A pair of U.S. central bankers said on Friday they supported further
sharp interest rate hikes to stem rapid price rises, even as investors
cheered economic data showing inflation expectations to be less
worrisome than initially feared.
Last week, the Federal Reserve raised its benchmark overnight interest
rate by three-quarters of a percentage point – its biggest hike since
1994 – to a range of 1.50% to 1.75% and signaled its policy rate would
rise to 3.4% by the end of this year.
Markets quickly priced in even more aggressive rate hikes, with
interest-rate futures reflecting expectations for a policy rate of
3.5%-4% by year-end. A stream of analysts and at least one former Fed
policymaker raised the alarm on recession risks.

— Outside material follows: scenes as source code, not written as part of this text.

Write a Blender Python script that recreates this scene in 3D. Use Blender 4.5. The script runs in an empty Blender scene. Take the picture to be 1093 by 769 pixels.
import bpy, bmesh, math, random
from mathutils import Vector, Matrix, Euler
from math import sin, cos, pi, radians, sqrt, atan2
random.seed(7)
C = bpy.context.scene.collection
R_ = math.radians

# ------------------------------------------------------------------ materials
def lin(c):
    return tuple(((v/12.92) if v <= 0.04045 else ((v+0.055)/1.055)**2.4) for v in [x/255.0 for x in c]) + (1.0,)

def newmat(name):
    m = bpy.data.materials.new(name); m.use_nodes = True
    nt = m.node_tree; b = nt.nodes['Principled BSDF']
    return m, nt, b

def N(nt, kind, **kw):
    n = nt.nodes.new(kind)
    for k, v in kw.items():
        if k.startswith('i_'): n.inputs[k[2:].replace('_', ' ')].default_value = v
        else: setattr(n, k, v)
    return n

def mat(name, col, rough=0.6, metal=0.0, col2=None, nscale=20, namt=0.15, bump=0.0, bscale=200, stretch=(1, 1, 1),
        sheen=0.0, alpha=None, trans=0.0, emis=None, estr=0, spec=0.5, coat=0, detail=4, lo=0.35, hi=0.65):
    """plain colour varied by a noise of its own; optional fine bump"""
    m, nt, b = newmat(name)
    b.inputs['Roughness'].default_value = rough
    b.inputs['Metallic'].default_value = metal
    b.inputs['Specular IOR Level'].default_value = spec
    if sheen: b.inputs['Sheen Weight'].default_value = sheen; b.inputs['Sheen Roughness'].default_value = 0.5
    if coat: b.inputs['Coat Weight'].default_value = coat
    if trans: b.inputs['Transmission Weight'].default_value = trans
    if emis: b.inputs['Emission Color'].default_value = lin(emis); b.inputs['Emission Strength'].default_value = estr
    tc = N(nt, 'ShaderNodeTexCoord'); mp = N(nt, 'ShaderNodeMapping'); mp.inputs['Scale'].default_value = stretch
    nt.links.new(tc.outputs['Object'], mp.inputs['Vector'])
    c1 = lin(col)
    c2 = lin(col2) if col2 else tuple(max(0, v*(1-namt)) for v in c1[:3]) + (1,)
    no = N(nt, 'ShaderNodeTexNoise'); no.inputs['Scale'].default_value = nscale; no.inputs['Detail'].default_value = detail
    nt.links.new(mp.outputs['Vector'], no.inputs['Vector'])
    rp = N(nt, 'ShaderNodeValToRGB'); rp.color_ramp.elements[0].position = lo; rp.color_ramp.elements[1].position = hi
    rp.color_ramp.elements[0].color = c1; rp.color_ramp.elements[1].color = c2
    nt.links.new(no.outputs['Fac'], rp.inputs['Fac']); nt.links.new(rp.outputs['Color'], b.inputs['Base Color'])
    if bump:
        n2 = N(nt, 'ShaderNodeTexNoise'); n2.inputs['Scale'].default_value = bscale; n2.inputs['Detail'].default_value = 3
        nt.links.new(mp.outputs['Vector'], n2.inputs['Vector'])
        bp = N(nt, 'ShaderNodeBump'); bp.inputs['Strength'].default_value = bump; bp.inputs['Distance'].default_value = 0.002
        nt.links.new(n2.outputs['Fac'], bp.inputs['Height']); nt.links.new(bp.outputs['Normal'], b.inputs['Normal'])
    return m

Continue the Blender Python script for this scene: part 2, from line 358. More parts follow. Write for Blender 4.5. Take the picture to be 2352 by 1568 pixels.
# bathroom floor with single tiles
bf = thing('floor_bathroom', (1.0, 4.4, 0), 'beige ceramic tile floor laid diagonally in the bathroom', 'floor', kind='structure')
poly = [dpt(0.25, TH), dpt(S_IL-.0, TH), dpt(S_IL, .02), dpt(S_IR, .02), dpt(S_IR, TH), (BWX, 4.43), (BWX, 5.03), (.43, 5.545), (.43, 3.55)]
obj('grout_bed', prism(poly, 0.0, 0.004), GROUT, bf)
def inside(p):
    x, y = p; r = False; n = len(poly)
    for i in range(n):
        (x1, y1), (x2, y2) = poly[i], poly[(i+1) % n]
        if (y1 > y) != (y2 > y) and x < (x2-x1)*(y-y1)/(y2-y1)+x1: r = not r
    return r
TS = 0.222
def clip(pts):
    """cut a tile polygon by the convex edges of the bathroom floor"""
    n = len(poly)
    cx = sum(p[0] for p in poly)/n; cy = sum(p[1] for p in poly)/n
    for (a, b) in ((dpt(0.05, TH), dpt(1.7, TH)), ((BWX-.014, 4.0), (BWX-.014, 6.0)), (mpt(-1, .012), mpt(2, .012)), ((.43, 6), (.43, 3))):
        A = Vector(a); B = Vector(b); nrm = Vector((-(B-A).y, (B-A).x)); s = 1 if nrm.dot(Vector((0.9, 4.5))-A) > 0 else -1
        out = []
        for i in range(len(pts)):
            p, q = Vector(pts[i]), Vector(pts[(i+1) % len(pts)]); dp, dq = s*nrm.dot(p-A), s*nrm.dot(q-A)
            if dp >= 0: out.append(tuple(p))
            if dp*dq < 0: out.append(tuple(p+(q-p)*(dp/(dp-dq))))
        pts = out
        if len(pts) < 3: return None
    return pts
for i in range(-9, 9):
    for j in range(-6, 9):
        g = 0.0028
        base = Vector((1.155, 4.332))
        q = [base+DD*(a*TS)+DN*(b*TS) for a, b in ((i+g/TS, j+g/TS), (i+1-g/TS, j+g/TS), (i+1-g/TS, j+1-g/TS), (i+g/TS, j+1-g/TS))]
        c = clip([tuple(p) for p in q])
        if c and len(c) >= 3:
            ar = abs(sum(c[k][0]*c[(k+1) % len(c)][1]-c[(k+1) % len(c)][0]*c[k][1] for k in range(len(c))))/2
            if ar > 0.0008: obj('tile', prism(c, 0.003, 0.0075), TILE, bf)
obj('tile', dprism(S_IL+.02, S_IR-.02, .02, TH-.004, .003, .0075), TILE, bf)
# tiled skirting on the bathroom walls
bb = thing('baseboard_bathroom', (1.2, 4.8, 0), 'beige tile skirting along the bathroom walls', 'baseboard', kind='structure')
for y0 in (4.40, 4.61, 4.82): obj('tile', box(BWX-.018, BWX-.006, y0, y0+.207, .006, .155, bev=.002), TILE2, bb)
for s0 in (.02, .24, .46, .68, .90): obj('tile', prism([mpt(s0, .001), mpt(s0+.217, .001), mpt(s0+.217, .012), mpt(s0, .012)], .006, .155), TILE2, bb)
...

But on Friday, fresh data from the University of Michigan showed
longer-term inflation expectations had not broken above their recent
range, as a preliminary reading out just before the Fed’s June
policy-setting meeting had suggested.
Fed Chair Jerome Powell had cited the initial read of 3.3% — a
possible early warning that months of 8%-plus consumer price inflation
were beginning to undermine public faith in the Fed’s ability to
contain price pressures — as one reason policymakers supported the
big rate increase in June.
San Francisco Fed President Mary Daly on Friday said she would still
have supported a 75 basis point hike in June even had she known the
revised 3.1% figure.
And she believes another 75 basis point interest rate hike will be
needed next month, with further increases to follow to deal with
prices pressures that in her view probably have not peaked.
Daly’s remarks are particularly striking because she is not known as
an especially hawkish policymaker. She said that by year-end rates
should get to 3.1%, her view of a neutral level, though if inflation
worsens the Fed may need to do more.
Speaking earlier in the day, St. Louis Fed President James Bullard
said the Fed must “act forthrightly and aggressively to get inflation
to turn around and get it under control,” repeating his call to
frontload hikes to bring inflation down to the Fed’s 2% target.
Bullard since last summer has been one of the Fed’s most vocal hawks.
Both Daly and Bullard expressed confidence the Fed will be able to
avoid recession, citing the strength of the labor market and the
economy’s momentum, helped by excess household savings that Daly said
had not been spent down as quickly as she forecasted.
Interest rate futures traders pared their expectations for Fed rate
hikes and though they continue to price in a 75-basis point hike in
July, ended the day reflecting expectations for a year-end Fed policy
rate of 3.4%, exactly what Fed policymakers’ own forecasts suggest.
U.S. stocks ended the week up, with the S&P 500 Index marking its
biggest one-day jump since May 2020.